Один из соавторов — Кацнельсон тоже сочиняет стихи. https://flying-bear.livejournal.com/
Стихи Михаила Кацнельсона впервые увидел на площадке ТрВН, — очень понравились игрой интеллекта и души. Восхищают его оптимистично беспощадные оценки мира и своей мировой линии в ритме припева народной песни – «…а в остальном прекрасная Маркиза, жизнь удалась, жизнь удалась»
Некоторые определения, ну, просто радуют и изумляют, — например, «…натуральный ряд — залог прогресса…»
https://trv-science.ru/2010/03/iz-novyx-stixov/
В общем, похоже, имеет смысл различать стиха творение, и стиха — сочинение.
Если требуется поэтический образ для веры, я лучше поверю в седобородого дедушку на облаке. Этот образ, по крайней мере, понятнее, чем вселенная-нейросеть, состоящая из молекул-нейросетей. И глубже укоренён в культуре.
Мне понравилось мировосприятие Виталия Ванчурина, — умница, прирожденный научный работник, — научный работник по призванию, — похвалы выше у меня нет.
Весь мир – нейросеть, — а почему бы и нет? – ведь чем больше слепых мудрецов ощупывает слона, тем правдоподобней и практичней его числовая модель-отражение, — доступная нам в ощущениях.
К слову, — принцип дополнительности Нильса Бора позволяет слегка расширить прогностические возможности утверждения Виталия Ванчурина:
Весь мир – нейросеть
Весь немир – золотая рыбка.
Идея интересная, спасибо за интервью. Но осталось не очень понятным, на каком уровне работает описание мира как нейросети. Что я имею в виду: автор упомянул концепцию эмерджентности, согласно которой при переходе на следующий уровень описания (элементарные частицы —> атомы —> молекулы и т.д.) возникают новые свойства, которые нельзя просто свести к характеристикам предыдущего уровня. Так вот, на каком уровне возникает нейросеть? Очевидно, что она не исчерпывает всё богатство мира, а объясняет какой-то круг процессов. В принципе само по себе это не плохо и не хорошо, но и не удивительно с концептуальной точки зрения. Придумано много моделей мира, которые с той или иной точностью описывают то, что мы видим вокруг (даже мир-блюдце на спине черепахи до какой-то степени работает :)).
Занятная парадигма. И автор ее популярно излагает.
Биологическая нейросеть имеет носителя в виде серого мозгового вещества, электронная нейросеть имеет носителя в виде (в основном серых) электронных устройств. Эти носители еще и требуют постоянного энергообеспечения. У мировой нейросети (как и у многих других воображаемых нейросетей) таких носителей нет, что ставит под сомнение заключение о том, что все кругом нейросеть.

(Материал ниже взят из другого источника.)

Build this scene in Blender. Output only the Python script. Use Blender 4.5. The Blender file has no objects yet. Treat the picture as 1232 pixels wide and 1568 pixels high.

А откуда взялась странная идея, подаваемая проф. Ванчуриным как аксиома, что любая физическая структура, от молекулы до Вселенной изоморфна или изофункциональна нейросети, и в качестве таковой «хочет» (sic!) и может чему-либо обучаться? А почему нейросети-то, а не торту «Наполеон» или ржавому гвоздю? Только потому что автор взялся изучать нейросети?
И, вроде, дата публикации пятое апреля, а не первое!